We ran into a little glitch on Wednesday when we tried to irrigate a new planting of lettuce—the sprinklers never came up to pressure. The well at our home farm is very shallow and very old and we’ve known for the past year or so that it was failing. We are on the waiting list to have a deeper well dug, but with the high demand for wells right now, we’ve got another 6-7 months before that happens. We were hoping to squeak through the year, but apparently that’s not going to happen.

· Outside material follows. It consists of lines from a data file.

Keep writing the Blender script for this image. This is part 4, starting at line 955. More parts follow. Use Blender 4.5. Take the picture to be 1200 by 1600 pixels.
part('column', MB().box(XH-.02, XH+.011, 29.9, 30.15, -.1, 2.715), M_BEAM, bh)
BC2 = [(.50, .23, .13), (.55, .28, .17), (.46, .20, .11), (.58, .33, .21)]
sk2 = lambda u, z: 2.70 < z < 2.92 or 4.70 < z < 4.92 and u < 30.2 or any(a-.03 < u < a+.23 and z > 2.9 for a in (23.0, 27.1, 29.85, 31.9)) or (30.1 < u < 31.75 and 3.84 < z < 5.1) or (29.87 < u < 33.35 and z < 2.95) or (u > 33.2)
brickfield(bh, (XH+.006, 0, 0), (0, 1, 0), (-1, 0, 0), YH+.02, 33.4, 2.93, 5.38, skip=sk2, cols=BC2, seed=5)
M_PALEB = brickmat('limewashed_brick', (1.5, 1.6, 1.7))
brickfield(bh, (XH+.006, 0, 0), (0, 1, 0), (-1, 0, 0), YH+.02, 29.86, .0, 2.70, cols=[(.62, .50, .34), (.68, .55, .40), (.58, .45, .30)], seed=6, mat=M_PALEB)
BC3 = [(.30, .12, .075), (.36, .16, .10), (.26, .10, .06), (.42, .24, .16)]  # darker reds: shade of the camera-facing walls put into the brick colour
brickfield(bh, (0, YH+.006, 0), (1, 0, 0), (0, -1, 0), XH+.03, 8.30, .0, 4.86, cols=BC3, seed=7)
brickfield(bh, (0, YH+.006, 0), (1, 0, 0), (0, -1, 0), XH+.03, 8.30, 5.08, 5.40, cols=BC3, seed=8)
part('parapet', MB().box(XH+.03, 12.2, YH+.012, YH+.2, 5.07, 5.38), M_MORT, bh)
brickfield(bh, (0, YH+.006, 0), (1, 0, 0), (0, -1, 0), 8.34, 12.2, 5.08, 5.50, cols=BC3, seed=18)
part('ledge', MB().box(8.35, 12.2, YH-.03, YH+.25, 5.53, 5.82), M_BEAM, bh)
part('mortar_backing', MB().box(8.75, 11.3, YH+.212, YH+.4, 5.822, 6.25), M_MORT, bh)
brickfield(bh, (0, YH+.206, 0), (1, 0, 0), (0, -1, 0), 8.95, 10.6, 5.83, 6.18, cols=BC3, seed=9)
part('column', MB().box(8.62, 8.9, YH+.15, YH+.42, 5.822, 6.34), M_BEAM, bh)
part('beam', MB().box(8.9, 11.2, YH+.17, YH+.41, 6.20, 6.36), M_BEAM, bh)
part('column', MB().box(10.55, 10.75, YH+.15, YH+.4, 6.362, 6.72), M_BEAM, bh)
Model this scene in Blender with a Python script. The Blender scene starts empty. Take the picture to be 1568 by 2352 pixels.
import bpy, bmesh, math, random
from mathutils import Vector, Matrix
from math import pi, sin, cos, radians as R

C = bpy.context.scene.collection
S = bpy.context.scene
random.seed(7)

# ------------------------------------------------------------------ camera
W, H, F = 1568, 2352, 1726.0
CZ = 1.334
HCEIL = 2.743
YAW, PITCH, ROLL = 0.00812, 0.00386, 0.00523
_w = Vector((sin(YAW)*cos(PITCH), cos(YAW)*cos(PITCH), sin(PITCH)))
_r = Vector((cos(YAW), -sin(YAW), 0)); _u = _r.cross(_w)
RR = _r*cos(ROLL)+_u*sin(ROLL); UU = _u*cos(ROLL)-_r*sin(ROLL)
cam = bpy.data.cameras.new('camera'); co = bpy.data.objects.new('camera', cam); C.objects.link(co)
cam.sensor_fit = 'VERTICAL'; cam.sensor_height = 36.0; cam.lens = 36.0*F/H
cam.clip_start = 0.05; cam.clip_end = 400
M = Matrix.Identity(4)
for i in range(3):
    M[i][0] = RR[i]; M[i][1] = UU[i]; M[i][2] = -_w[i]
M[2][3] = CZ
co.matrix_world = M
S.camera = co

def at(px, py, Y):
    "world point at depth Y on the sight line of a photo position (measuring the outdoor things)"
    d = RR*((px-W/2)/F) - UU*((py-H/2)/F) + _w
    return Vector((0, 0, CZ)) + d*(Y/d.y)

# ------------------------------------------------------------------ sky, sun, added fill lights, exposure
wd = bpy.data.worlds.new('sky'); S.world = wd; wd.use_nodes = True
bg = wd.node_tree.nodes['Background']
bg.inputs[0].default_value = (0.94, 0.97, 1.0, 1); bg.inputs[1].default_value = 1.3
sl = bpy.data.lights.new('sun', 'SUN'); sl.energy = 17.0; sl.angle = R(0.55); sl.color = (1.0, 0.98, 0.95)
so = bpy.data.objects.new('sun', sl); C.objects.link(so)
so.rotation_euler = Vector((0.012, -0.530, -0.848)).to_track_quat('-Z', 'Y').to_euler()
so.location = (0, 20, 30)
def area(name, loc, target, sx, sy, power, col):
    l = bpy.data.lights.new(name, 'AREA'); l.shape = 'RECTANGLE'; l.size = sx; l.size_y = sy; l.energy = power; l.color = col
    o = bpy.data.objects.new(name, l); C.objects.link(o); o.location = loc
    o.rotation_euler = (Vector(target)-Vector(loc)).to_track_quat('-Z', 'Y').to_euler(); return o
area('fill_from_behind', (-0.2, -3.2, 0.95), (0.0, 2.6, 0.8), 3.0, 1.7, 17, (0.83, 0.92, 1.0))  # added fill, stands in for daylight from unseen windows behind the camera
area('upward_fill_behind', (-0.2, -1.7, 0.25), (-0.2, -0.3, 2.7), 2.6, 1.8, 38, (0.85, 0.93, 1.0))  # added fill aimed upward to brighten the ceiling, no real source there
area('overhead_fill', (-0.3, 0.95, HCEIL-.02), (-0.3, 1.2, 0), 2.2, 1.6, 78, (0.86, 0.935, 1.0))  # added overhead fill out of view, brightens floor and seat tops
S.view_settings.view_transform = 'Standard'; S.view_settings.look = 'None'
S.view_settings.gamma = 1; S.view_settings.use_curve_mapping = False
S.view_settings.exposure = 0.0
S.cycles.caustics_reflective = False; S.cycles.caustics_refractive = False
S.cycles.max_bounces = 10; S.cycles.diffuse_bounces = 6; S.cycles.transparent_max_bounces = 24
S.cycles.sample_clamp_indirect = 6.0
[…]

Steve quickly contacted the managers of the neighboring farms and arranged to tie our irrigation system into theirs. We lease several acres from the Santa Cruz Land Trust, who now owns the neighboring property. They lease of the property to Reiter Berries who subleases to Lakeside Organics, and they already have systems in place for separating different parts of that 350 acre farm and dividing the water bills among the users. We just had to trench across our driveway to tie into their mainline irrigation piping.

With crops in the ground this had to happen fast and it did! Steve hired a backhoe operator and by Saturday morning they had connected the new pipes and we were able to water several of our fields at once. This is going to make things much easier for us. With our well, the pressure had decreased so much that we had been down to being able to water only a couple of lines of sprinklers at a time. We can only get a few irrigation “sets” in per day, and had to water constantly to try to get water to every part of the farm that needed it.

In the end the crisis turned out as well as we could have wished, and we’re grateful to the neighboring farmers and landowner for helping us out of this bind. Now we can focus on getting our backlog of starts from the greenhouse into the ground without worrying about whether we’ll be able to water them!